Relationship Between Payslips and Government Contribution Records
SSS, PhilHealth, and Pag-IBIG records show whether contributions were posted. Payslips show whether amounts were deducted from wages.
Both are important. If a payslip shows deductions but the government agency records do not show remittance, the employee should raise the issue with the employer and, if necessary, the relevant agency.
Is a Payslip Conclusive Proof of Payment?
A payslip is evidence, but it is not always conclusive.
Its weight depends on authenticity, accuracy, consistency with bank records, employee acknowledgment, payroll register, time records, and other documents.
A payslip generated by the employer may be challenged if it is inaccurate, fabricated, incomplete, or inconsistent with actual payment.
Likewise, an employee may use payslips as strong evidence when they are regular, detailed, and consistent with other records.
Can an Employer Change Payslip Entries After Payment?
Employers should not alter payroll records improperly. If there is a legitimate correction, it should be documented through an adjustment, corrected payslip, or payroll note.
Backdating or manipulating payslips may expose the employer to legal and evidentiary problems.
Payroll corrections should be transparent and traceable.
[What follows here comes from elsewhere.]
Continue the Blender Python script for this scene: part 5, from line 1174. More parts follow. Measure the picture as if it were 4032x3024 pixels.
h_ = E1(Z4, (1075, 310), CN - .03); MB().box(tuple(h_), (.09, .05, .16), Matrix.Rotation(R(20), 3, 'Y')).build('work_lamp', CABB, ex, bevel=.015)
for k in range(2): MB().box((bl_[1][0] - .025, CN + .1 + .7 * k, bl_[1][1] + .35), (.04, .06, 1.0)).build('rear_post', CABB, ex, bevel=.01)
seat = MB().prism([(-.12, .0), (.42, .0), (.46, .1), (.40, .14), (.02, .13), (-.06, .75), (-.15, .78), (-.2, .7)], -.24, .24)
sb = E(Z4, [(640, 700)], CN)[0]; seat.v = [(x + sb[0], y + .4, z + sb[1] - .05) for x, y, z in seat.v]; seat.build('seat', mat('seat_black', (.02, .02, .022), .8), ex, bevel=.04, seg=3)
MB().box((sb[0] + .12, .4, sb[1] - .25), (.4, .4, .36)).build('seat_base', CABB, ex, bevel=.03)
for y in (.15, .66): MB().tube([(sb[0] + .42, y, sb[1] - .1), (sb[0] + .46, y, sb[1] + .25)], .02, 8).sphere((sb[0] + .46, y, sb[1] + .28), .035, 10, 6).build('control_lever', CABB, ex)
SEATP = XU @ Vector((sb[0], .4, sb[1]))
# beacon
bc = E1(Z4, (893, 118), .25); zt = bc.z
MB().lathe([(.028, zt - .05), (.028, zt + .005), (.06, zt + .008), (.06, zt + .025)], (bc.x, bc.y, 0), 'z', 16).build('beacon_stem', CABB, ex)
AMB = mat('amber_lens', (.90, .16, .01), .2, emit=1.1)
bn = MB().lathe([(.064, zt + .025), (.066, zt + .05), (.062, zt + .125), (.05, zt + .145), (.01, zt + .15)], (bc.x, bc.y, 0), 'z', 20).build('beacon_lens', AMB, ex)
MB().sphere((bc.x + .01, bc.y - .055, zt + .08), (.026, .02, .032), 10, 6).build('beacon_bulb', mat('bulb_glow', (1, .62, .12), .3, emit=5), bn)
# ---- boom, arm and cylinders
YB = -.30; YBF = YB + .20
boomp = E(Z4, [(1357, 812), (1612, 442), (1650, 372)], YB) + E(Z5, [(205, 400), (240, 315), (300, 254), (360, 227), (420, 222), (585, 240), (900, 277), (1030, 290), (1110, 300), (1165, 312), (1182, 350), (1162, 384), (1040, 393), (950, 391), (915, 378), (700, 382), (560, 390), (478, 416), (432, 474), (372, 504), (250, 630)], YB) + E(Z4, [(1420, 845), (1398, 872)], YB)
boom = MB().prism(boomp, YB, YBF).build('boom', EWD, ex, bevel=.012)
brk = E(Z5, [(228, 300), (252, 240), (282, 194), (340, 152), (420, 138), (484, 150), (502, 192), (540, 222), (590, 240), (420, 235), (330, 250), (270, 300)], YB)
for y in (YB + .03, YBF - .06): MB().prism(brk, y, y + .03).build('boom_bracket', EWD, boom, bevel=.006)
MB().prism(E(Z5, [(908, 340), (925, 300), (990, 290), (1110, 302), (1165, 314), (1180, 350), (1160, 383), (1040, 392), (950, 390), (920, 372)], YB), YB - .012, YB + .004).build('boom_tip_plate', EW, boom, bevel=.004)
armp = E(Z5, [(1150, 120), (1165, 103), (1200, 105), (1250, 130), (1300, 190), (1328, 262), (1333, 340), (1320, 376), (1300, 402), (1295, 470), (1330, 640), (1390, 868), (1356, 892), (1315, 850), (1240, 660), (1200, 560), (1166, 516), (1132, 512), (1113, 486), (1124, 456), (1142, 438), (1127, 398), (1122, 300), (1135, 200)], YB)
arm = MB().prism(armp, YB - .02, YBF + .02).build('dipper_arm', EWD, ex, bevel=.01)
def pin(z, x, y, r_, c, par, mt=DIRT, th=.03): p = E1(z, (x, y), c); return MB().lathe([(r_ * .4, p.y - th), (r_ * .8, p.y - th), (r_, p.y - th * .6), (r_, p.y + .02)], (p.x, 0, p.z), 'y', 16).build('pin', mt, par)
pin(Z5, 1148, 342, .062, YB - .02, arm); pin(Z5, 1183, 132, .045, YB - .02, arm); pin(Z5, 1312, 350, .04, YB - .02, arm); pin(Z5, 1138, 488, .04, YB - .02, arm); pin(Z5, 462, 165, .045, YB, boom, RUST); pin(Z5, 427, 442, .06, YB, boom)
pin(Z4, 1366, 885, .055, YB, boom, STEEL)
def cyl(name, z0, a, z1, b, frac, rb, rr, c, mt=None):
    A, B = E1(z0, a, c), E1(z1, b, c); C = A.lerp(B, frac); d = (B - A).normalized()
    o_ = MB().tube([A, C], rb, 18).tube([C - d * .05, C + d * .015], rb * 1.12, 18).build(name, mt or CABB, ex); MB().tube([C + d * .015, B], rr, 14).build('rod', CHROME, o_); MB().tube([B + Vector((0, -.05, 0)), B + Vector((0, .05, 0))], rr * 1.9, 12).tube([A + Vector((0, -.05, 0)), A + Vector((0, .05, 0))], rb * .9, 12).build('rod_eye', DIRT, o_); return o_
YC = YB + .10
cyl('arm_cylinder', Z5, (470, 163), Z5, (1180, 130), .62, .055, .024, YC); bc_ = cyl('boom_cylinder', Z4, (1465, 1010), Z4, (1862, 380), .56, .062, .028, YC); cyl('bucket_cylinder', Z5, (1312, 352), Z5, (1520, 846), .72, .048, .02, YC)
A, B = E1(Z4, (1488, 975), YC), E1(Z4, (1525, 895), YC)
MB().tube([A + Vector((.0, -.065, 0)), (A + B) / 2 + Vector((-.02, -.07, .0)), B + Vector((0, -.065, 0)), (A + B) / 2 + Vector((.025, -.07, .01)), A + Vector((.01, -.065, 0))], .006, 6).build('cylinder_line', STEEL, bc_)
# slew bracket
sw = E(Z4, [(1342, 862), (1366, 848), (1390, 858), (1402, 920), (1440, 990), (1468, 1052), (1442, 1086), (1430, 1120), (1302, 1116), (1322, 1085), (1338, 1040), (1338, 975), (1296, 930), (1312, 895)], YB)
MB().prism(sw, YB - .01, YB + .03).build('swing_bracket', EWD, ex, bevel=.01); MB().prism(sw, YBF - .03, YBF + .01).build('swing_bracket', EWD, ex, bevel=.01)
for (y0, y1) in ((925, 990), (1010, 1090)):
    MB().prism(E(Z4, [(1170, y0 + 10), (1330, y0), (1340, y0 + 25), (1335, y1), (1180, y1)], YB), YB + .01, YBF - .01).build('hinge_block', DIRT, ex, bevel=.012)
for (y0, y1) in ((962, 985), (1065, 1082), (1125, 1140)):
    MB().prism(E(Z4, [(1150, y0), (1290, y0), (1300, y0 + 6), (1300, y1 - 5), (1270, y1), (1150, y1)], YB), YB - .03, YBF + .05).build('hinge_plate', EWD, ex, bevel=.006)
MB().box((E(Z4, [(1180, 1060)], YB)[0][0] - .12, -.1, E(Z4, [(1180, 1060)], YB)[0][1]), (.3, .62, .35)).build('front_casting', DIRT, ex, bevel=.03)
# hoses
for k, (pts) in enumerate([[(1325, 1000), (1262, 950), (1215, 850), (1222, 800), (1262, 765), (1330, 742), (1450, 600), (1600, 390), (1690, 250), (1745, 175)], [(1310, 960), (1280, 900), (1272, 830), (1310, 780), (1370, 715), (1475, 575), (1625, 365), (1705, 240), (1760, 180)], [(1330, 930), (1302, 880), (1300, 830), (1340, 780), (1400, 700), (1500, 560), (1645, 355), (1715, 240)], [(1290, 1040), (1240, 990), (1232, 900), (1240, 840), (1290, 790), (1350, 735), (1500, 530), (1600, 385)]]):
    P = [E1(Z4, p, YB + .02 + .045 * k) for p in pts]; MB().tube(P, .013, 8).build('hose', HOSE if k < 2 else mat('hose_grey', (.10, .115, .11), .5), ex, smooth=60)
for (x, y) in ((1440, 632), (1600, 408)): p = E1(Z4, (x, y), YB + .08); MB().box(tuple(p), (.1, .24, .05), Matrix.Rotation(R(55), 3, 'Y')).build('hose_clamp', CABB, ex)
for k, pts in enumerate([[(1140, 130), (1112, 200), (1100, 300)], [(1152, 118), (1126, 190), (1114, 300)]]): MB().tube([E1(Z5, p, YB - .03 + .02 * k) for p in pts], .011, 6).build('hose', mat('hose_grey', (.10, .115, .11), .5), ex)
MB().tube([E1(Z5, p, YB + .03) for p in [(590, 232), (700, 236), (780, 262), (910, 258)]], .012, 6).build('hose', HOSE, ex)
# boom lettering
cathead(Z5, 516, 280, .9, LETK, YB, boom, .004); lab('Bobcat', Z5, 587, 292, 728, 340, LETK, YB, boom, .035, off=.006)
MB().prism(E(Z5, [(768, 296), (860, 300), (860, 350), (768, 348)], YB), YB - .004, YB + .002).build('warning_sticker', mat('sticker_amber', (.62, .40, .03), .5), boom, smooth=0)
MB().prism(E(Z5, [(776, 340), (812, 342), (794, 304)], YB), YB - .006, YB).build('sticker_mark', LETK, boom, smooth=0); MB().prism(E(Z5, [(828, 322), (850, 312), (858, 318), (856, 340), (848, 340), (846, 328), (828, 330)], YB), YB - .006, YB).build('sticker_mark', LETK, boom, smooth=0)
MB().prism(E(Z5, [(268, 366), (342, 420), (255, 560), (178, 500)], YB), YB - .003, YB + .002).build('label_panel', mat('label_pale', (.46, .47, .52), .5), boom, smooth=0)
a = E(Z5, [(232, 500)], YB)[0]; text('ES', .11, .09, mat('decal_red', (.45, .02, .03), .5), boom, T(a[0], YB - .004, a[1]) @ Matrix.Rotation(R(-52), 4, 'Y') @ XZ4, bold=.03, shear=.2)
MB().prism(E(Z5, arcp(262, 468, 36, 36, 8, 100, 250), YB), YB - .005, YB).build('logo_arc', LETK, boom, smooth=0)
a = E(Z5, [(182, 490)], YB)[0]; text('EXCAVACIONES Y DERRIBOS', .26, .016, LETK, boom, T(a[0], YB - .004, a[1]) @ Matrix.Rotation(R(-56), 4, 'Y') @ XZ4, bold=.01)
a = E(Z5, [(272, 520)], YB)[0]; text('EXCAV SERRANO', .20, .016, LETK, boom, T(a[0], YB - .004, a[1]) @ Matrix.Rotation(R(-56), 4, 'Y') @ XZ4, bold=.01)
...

The Employee’s Right to Understand the Payslip
Providing a payslip is not only about giving a document. The information must be understandable enough for an ordinary employee to verify payment.
Codes and abbreviations may be used, but they should be explainable. For example, “NSD” may refer to night shift differential, “OT” to overtime, and “HDMF” to Pag-IBIG. If the payslip uses unclear codes, the employee may request clarification.
A payslip filled with unexplained abbreviations may technically provide data but still fail the goal of transparency.
Importance of Payslips in Wage Theft Prevention
Payslips help prevent wage theft by making wage computation visible.
Without payslips, employees may not know whether they were paid correctly. Small payroll errors repeated over months can become substantial. This is especially true for workers with overtime, shifting schedules, variable commissions, holiday work, or multiple deductions.
Transparent payslips promote accountability and reduce disputes.
Conclusion
Under Philippine labor law, the employee’s right to receive payslips is part of the broader right to fair, timely, and transparent payment of wages. A payslip enables the employee to verify earnings, deductions, benefits, and statutory compliance.
Employers should issue clear and itemized payslips every pay period, whether in paper or electronic form. They should also maintain accurate payroll records and provide reasonable access to employees who need copies.
Employees, in turn, should review and keep their payslips, question unexplained deductions, and act promptly when payroll discrepancies arise.
A payslip is not a mere administrative formality. It is a practical legal safeguard that protects wages, supports accountability, and helps ensure compliance with Philippine labor standards.